--- BEGIN ---
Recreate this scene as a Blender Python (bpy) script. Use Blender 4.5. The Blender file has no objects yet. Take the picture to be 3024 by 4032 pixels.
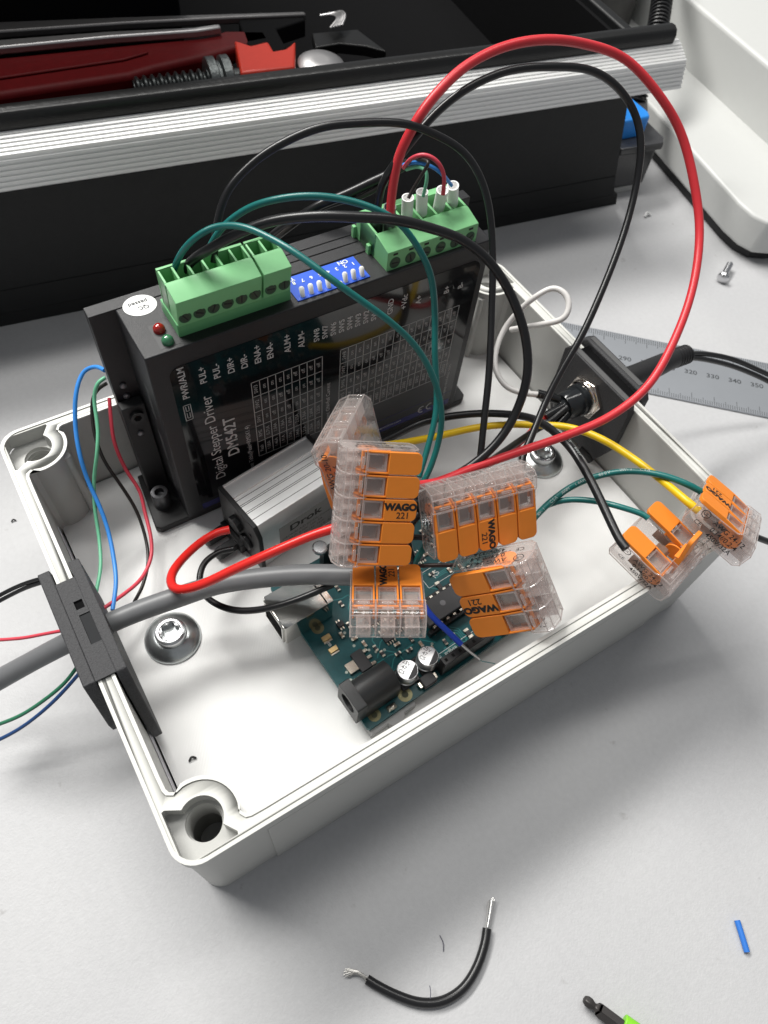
# Electronics enclosure on a workbench.  1 Blender unit = 1 cm.
import bpy, bmesh, math, random
from mathutils import Matrix, Vector
R = math.radians
rnd = random.Random(7)
scn = bpy.context.scene
scn.unit_settings.system = 'METRIC'
scn.unit_settings.scale_length = 0.01
col = scn.collection

# ---------------------------------------------------------------- camera
cam_d = bpy.data.cameras.new('camera')
cam = bpy.data.objects.new('camera', cam_d); col.objects.link(cam)
RX = Vector((0.848506, -0.52335, 0.078374)); DN = Vector((-0.405802, -0.738553, -0.53839)); FW = Vector((0.33965, 0.425023, -0.839043))
mw = Matrix.Identity(4)
for i in range(3):
    mw[i][0] = RX[i]; mw[i][1] = -DN[i]; mw[i][2] = -FW[i]
mw.translation = Vector((1.6717, -3.0146, 22.7814))
cam.matrix_world = mw
cam_d.sensor_fit = 'VERTICAL'; cam_d.sensor_height = 36.0; cam_d.sensor_width = 27.0
cam_d.lens = 25.173
cam_d.clip_start = 0.5; cam_d.clip_end = 600
cam_d.dof.use_dof = True; cam_d.dof.focus_distance = 19.0; cam_d.dof.aperture_fstop = 0.30
scn.camera = cam

# ---------------------------------------------------------------- light
w = bpy.data.worlds.new('World'); scn.world = w; w.use_nodes = True
bg = w.node_tree.nodes['Background']
bg.inputs[0].default_value = (0.93, 0.96, 1.0, 1); bg.inputs[1].default_value = 0.25

def area(name, loc, target, sx, sy, power, color=(1, 1, 1)):
    d = bpy.data.lights.new(name, 'AREA'); d.shape = 'RECTANGLE'; d.size = sx; d.size_y = sy
    d.energy = power; d.color = color
    o = bpy.data.objects.new(name, d); col.objects.link(o)
    o.location = loc
    o.rotation_euler = (Vector(target) - Vector(loc)).to_track_quat('-Z', 'Y').to_euler()
    return o
area('ceiling_panel_back', (-14, 104, 128), (9, 8, 0), 110, 24, 3.45e5, (1, 0.985, 0.95))
area('ceiling_panel_over', (22, 42, 150), (14, 15, 0), 160, 18, 1.15e5, (1, 0.985, 0.95))
scn.view_settings.view_transform = 'Standard'; scn.view_settings.look = 'None'
scn.view_settings.exposure = 0.0; scn.view_settings.gamma = 1.0
scn.view_settings.use_curve_mapping = False
scn.render.engine = 'CYCLES'
scn.cycles.max_bounces = 14; scn.cycles.transparent_max_bounces = 48
scn.cycles.transmission_bounces = 10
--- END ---
◆ EXERCISE AIM
Print out the lines exactly, skipping any picture.

◆ COMPLETE RESPONSE
Recreate this scene as a Blender Python (bpy) script. Use Blender 4.5. The Blender file has no objects yet. Take the picture to be 3024 by 4032 pixels.
# Electronics enclosure on a workbench.  1 Blender unit = 1 cm.
import bpy, bmesh, math, random
from mathutils import Matrix, Vector
R = math.radians
rnd = random.Random(7)
scn = bpy.context.scene
scn.unit_settings.system = 'METRIC'
scn.unit_settings.scale_length = 0.01
col = scn.collection

# ---------------------------------------------------------------- camera
cam_d = bpy.data.cameras.new('camera')
cam = bpy.data.objects.new('camera', cam_d); col.objects.link(cam)
RX = Vector((0.848506, -0.52335, 0.078374)); DN = Vector((-0.405802, -0.738553, -0.53839)); FW = Vector((0.33965, 0.425023, -0.839043))
mw = Matrix.Identity(4)
for i in range(3):
    mw[i][0] = RX[i]; mw[i][1] = -DN[i]; mw[i][2] = -FW[i]
mw.translation = Vector((1.6717, -3.0146, 22.7814))
cam.matrix_world = mw
cam_d.sensor_fit = 'VERTICAL'; cam_d.sensor_height = 36.0; cam_d.sensor_width = 27.0
cam_d.lens = 25.173
cam_d.clip_start = 0.5; cam_d.clip_end = 600
cam_d.dof.use_dof = True; cam_d.dof.focus_distance = 19.0; cam_d.dof.aperture_fstop = 0.30
scn.camera = cam

# ---------------------------------------------------------------- light
w = bpy.data.worlds.new('World'); scn.world = w; w.use_nodes = True
bg = w.node_tree.nodes['Background']
bg.inputs[0].default_value = (0.93, 0.96, 1.0, 1); bg.inputs[1].default_value = 0.25

def area(name, loc, target, sx, sy, power, color=(1, 1, 1)):
    d = bpy.data.lights.new(name, 'AREA'); d.shape = 'RECTANGLE'; d.size = sx; d.size_y = sy
    d.energy = power; d.color = color
    o = bpy.data.objects.new(name, d); col.objects.link(o)
    o.location = loc
    o.rotation_euler = (Vector(target) - Vector(loc)).to_track_quat('-Z', 'Y').to_euler()
    return o
area('ceiling_panel_back', (-14, 104, 128), (9, 8, 0), 110, 24, 3.45e5, (1, 0.985, 0.95))
area('ceiling_panel_over', (22, 42, 150), (14, 15, 0), 160, 18, 1.15e5, (1, 0.985, 0.95))
scn.view_settings.view_transform = 'Standard'; scn.view_settings.look = 'None'
scn.view_settings.exposure = 0.0; scn.view_settings.gamma = 1.0
scn.view_settings.use_curve_mapping = False
scn.render.engine = 'CYCLES'
scn.cycles.max_bounces = 14; scn.cycles.transparent_max_bounces = 48
scn.cycles.transmission_bounces = 10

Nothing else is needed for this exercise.